[Start]

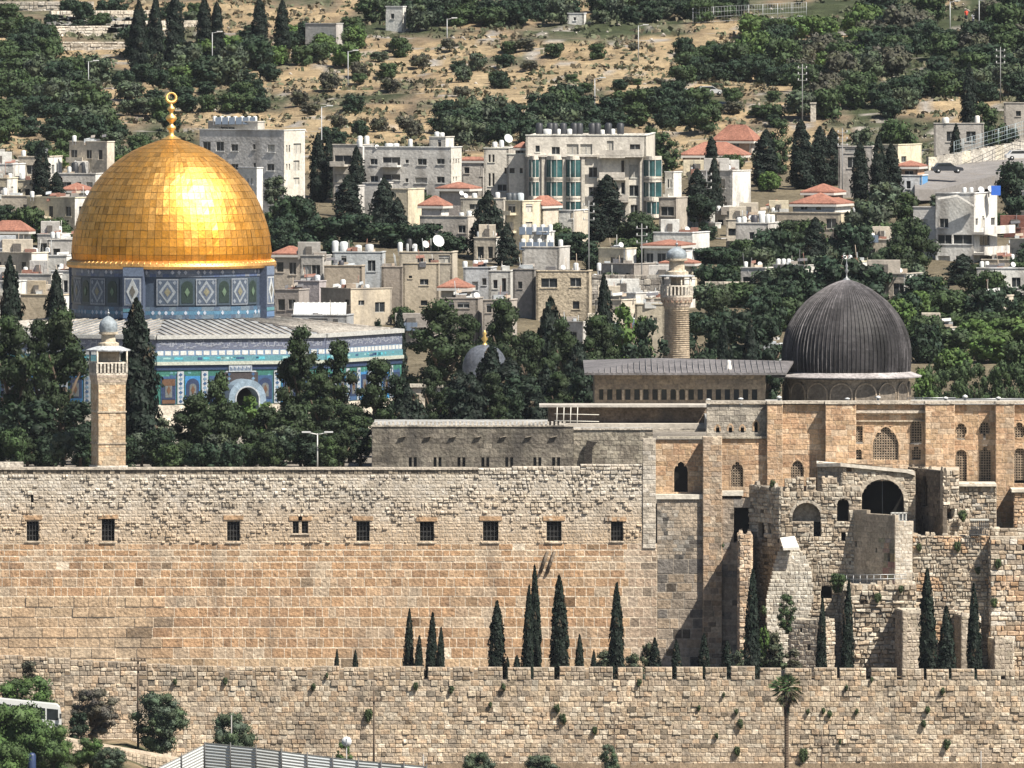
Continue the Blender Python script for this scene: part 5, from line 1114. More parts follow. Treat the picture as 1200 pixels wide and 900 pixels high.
house('white wall of an upper house with a hedge at the right edge', 1176, 1230, 1240, 121, 150, 10, Y=2205, c=(.5, .46, .41), wins=[(1190, 1196, 130, 136)])
# pagoda-like red roofs
house('lower beige storey with a wide terrace under the double red roof', 910, 985, 1004, 250, 300, 18, Y=2000, c=(.40, .35, .28), cs=YEL, wins=[(918, 934, 258, 266), (940, 958, 258, 266), (968, 980, 256, 268)], tanks=[(1002, 3, 6)])
house('white house with two stacked hipped red roofs', 929, 978, 998, 238, 280, 18, Y=2010, c=(.56, .56, .55), cs=WHT, roof=225.5, wins=[(938, 946, 240, 246), (956, 962, 240, 246)])
house('red-roofed lantern storey on top of the white double-roofed house', 942, 975, 988, 224.5, 231, 18, Y=2014, c=(.3, .2, .16), roof=215, name='roof_storey', cat='building', below=0, depth=6)
house('grey roof terrace house crowded with white tanks, left of the double red roof', 862, 900, 915, 262, 318, 15, Y=1985, c=GREY, wins=[(878, 884, 272, 280), (868, 878, 288, 296)], tanks=[(866, 3, 6), (872, 3, 7), (884, 4, 9, (.05, .05, .06)), (893, 4, 11), (900, 3, 10), (905, 3, 9)], dishes=[(880, 255, 3)])
house('small house with a red tiled roof patch beside the white tanks', 900, 914, 920, 240, 262, 20, Y=2052, c=WHT, roof=234)
for i, (a, b, t_, y_, lab) in enumerate(((806, 830, 202, 2100, 'cream house with a roof terrace between two cypresses below the red roofs'), (843, 866, 202, 2095, 'cream ruin-like house front with a deep doorway right of the thin cypress'), (862, 878, 206, 2094, 'narrow cream house with a dark side, right of the deep doorway house'), (900, 926, 250, 2040, 'small pale house squeezed left of the double red roof'), (806, 845, 262, 2040, 'stepped cream garden wall house under the leaning cypress'), (836, 872, 248, 2050, 'long stepped cream house on the lane right of the leaning cypress'), (802, 840, 292, 2000, 'flat white house behind the round minaret'), (812, 852, 280, 2015, 'grey roofed house with dark doorway above the minaret'))):
    house(lab, a, b - 7, b, t_, t_ + 45, 30, Y=y_, c=(YEL, WHT, BEI)[i % 3], cs=WHT, auto=(2, 2, i), tanks=[(a + 6, 2.8, 6)])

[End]

Exercise goal: Pick out each line in the material containing "wide".

Task solution:
Continue the Blender Python script for this scene: part 5, from line 1114. More parts follow. Treat the picture as 1200 pixels wide and 900 pixels high.
house('lower beige storey with a wide terrace under the double red roof', 910, 985, 1004, 250, 300, 18, Y=2000, c=(.40, .35, .28), cs=YEL, wins=[(918, 934, 258, 266), (940, 958, 258, 266), (968, 980, 256, 268)], tanks=[(1002, 3, 6)])